In law, the employer is under obligation to provide safe working environment for his employees. The law is clear on what an environment can be termed to be safe to work in. For instance, the roofs of buildings where employees work from should meet a certain minimum height. The walls and roofs should also be painted properly and free of dust. All vessels containing poisonous fumes or liquids should also be sealed and fenced appropriately. The employer should also ensure that his premises have precautionary gadgets viz. First aid kits and fire extinguishers. Failure to comply with these standards is what has constantly caused employers trouble.
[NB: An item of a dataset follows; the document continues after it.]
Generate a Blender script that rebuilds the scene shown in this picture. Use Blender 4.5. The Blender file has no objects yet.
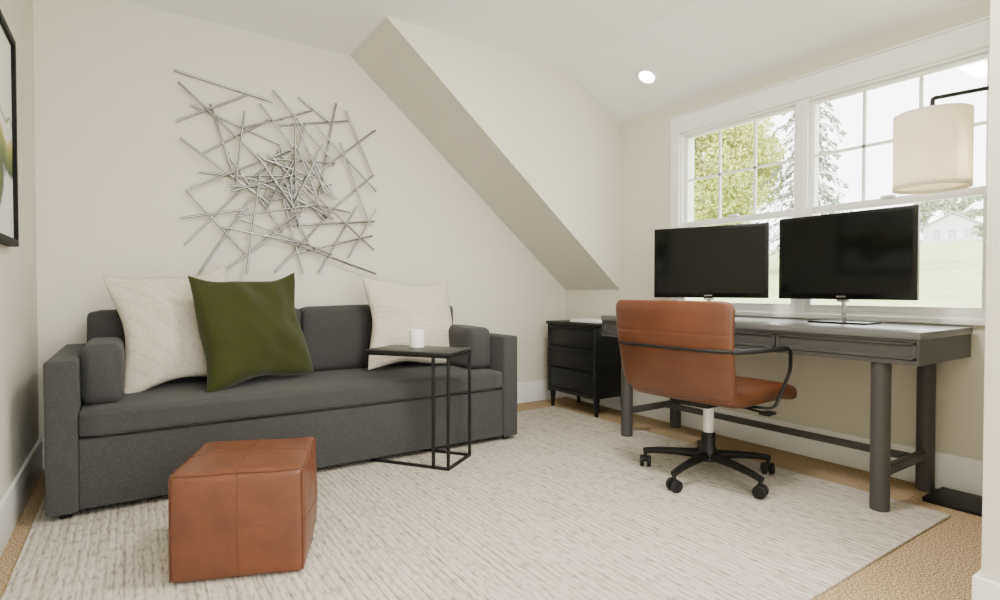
import bpy, bmesh, math, random
from mathutils import Vector, Matrix, noise
random.seed(11)
SC = bpy.context.scene
COL = SC.collection
PI = math.pi

# ------------------------------------------------------------------ materials
def new_mat(name):
    m = bpy.data.materials.new(name); m.use_nodes = True
    nt = m.node_tree; b = nt.nodes["Principled BSDF"]
    return m, nt, b

def mat(name, col, rough=0.6, metal=0.0, var=0.0, vscale=8.0, bump=0.0, bscale=60.0, spec=0.5,
        coat=0.0, vstretch=(1,1,1), bdist=0.002, detail=3.0, sheen=0.0):
    m, nt, b = new_mat(name)
    N, L = nt.nodes, nt.links
    b.inputs["Base Color"].default_value = (*col, 1)
    b.inputs["Roughness"].default_value = rough
    b.inputs["Metallic"].default_value = metal
    b.inputs["Specular IOR Level"].default_value = spec
    b.inputs["Coat Weight"].default_value = coat
    if sheen: b.inputs["Sheen Weight"].default_value = sheen
    tc = N.new("ShaderNodeTexCoord")
    mp = N.new("ShaderNodeMapping"); mp.inputs["Scale"].default_value = vstretch
    L.new(tc.outputs["Object"], mp.inputs["Vector"])
    if var > 0:
        n = N.new("ShaderNodeTexNoise"); n.inputs["Scale"].default_value = vscale; n.inputs["Detail"].default_value = detail
        L.new(mp.outputs[0], n.inputs["Vector"])
        r = N.new("ShaderNodeValToRGB")
        r.color_ramp.elements[0].position = 0.3; r.color_ramp.elements[1].position = 0.7
        r.color_ramp.elements[0].color = (*[max(0, c*(1-var)) for c in col], 1)
        r.color_ramp.elements[1].color = (*[min(1, c*(1+var)) for c in col], 1)
        L.new(n.outputs["Fac"], r.inputs["Fac"]); L.new(r.outputs["Color"], b.inputs["Base Color"])
    if bump > 0:
        n2 = N.new("ShaderNodeTexNoise"); n2.inputs["Scale"].default_value = bscale; n2.inputs["Detail"].default_value = 4
        L.new(mp.outputs[0], n2.inputs["Vector"])
        bp = N.new("ShaderNodeBump"); bp.inputs["Strength"].default_value = bump; bp.inputs["Distance"].default_value = bdist
        L.new(n2.outputs["Fac"], bp.inputs["Height"]); L.new(bp.outputs["Normal"], b.inputs["Normal"])
    return m

def emis(name, col, s):
    m, nt, b = new_mat(name)
    b.inputs["Base Color"].default_value = (*col, 1)
    b.inputs["Emission Color"].default_value = (*col, 1)
    b.inputs["Emission Strength"].default_value = s
    return m

M_wall   = mat("wall_paint", (0.68, 0.650, 0.556), 0.85, var=0.01, vscale=2, bump=0.08, bscale=220, spec=0.2)
M_ceil   = mat("ceiling_paint", (0.93, 0.93, 0.92), 0.9, bump=0.05, bscale=200, spec=0.2)
M_trim   = mat("trim_white", (0.90, 0.90, 0.885), 0.45, var=0.01, spec=0.4)
M_sofa   = mat("sofa_fabric", (0.050, 0.0495, 0.048), 0.95, var=0.22, vscale=190, bump=0.6, bscale=380, spec=0.15, sheen=0.08)
M_green  = mat("green_velvet", (0.028, 0.032, 0.0045), 0.85, var=0.08, vscale=25, bump=0.25, bscale=300, spec=0.15, sheen=0.16)
M_leather= mat("pouf_leather", (0.125, 0.040, 0.0145), 0.40, var=0.20, vscale=12, bump=0.4, bscale=90, spec=0.45, detail=10)
M_chairl = mat("chair_leather", (0.112, 0.0370, 0.0145), 0.40, var=0.14, vscale=8, bump=0.25, bscale=120, spec=0.45, detail=8)
M_black  = mat("black_metal", (0.008, 0.008, 0.008), 0.5, metal=0.0, var=0.05, spec=.3)
M_tabletop = mat("table_top_dark", (0.020, 0.020, 0.020), 0.4, var=0.15, vscale=12, spec=.3)
M_plastic= mat("black_plastic", (0.006, 0.006, 0.006), 0.5, var=0.05, spec=.3)
M_screen = mat("screen_glass", (0.002, 0.003, 0.003), 0.08, var=0.02, spec=0.26)
M_bezel  = mat("bezel_gloss", (0.004, 0.004, 0.004), 0.22, var=0.02, spec=.3)
M_chrome = mat("chrome", (0.75, 0.75, 0.75), 0.22, metal=1.0, var=0.02)
M_steel  = mat("brushed_steel", (0.29, 0.285, 0.28), 0.24, metal=1.0, var=0.15, vscale=6)
M_colm   = mat("white_column", (0.72, 0.68, 0.66), 0.3, var=0.02)
M_desk   = mat("desk_grey_wood", (0.060, 0.058, 0.056), 0.5, var=0.06, vscale=9, bump=0.06, bscale=30, vstretch=(6,1,6), spec=0.35)
M_cab    = mat("cabinet_black", (0.006, 0.007, 0.0075), 0.5, var=0.2, vscale=9, vstretch=(1,1,6), spec=0.3)
M_mug    = mat("ceramic_white", (0.80, 0.79, 0.77), 0.35, var=0.01)
M_paper  = mat("paper_white", (0.8, 0.8, 0.79), 0.7, var=0.02)
M_grass  = mat("lawn", (0.42, 0.50, 0.24), 0.95, var=0.15, vscale=0.6, spec=0.0)
M_leafY  = mat("foliage_yellow_green", (0.55, 0.58, 0.15), 0.8, var=0.25, vscale=0.8, spec=0.1)
M_leafG  = mat("foliage_grey_green", (0.24, 0.28, 0.22), 0.9, var=0.2, vscale=1.0, spec=0.0)
M_leafP  = mat("foliage_pale_green", (0.50, 0.55, 0.42), 0.9, var=0.2, vscale=1.0, spec=0.0)
M_bark   = mat("bark", (0.25, 0.22, 0.19), 0.9, var=0.2, vscale=6)
M_house  = mat("siding_white", (0.74, 0.76, 0.76), 0.8, var=0.02)
M_roof   = mat("shingle_grey", (0.46, 0.48, 0.48), 0.9, var=0.1, vscale=3)
M_winblue= mat("house_glass", (0.42, 0.47, 0.50), 0.3, var=0.05)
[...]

Existence of Workers Compensation Act has proven to be beneficial to the employees in several ways. Before the introduction of this Act, workers solely relied on lawsuits to recover damages suffered. Lodging a claim in a court of law is not easy for many people. Furthermore, the process is costly meaning that prior to Workers Compensation Act, getting justice was expensive for workers. However, with the introduction of this Act and the subsequent adoption of the Act by trade unions have properly catered for the welfare of workers. It is imperative to note that workers’ rights are no longer an individual affair but rather, a collective affair. The modern work force is able to collectively bargain for their rights. Besides, workers benefit from the existence of Workers Compensation in that they are compensated for a variety of other damages viz. Loss of income from incapacitation, and arbitrary layoffs, to mention just a few.

On the other hand, the law is unambiguous in defining who an employee is. This definition apparently protects many employers who would otherwise compensate people who do not qualify to be termed as employees. In law, an employee is a person who has been authorised by his master to do a particular act, and indeed relies on the directions of that his principal to perform that act. In other words, he does not do as he thinks right. The person must also have been employed under a contract of service. This is distinguished from an independent contractor, who, despite being employed under a contract of service does not meet the definition of a worker. This is because he does not follow the directions of his master but rather, relies on his own skill to perform the duty assigned. A master (employer) is not liable for the injuries suffered by an independent contractor in his premises unless negligence can be proved on his part. The employer is also protected by this Act in that he is only liable for the damages suffered by his employees strictly in the course of their employment.

In conclusion, therefore, the benefits of Workers Compensation Act are multidimensional in that it benefits both the employees and employers. Its existence is justifiable in that it has resulted to industrial harmony. This has in turn raised the overall productivity of the work force.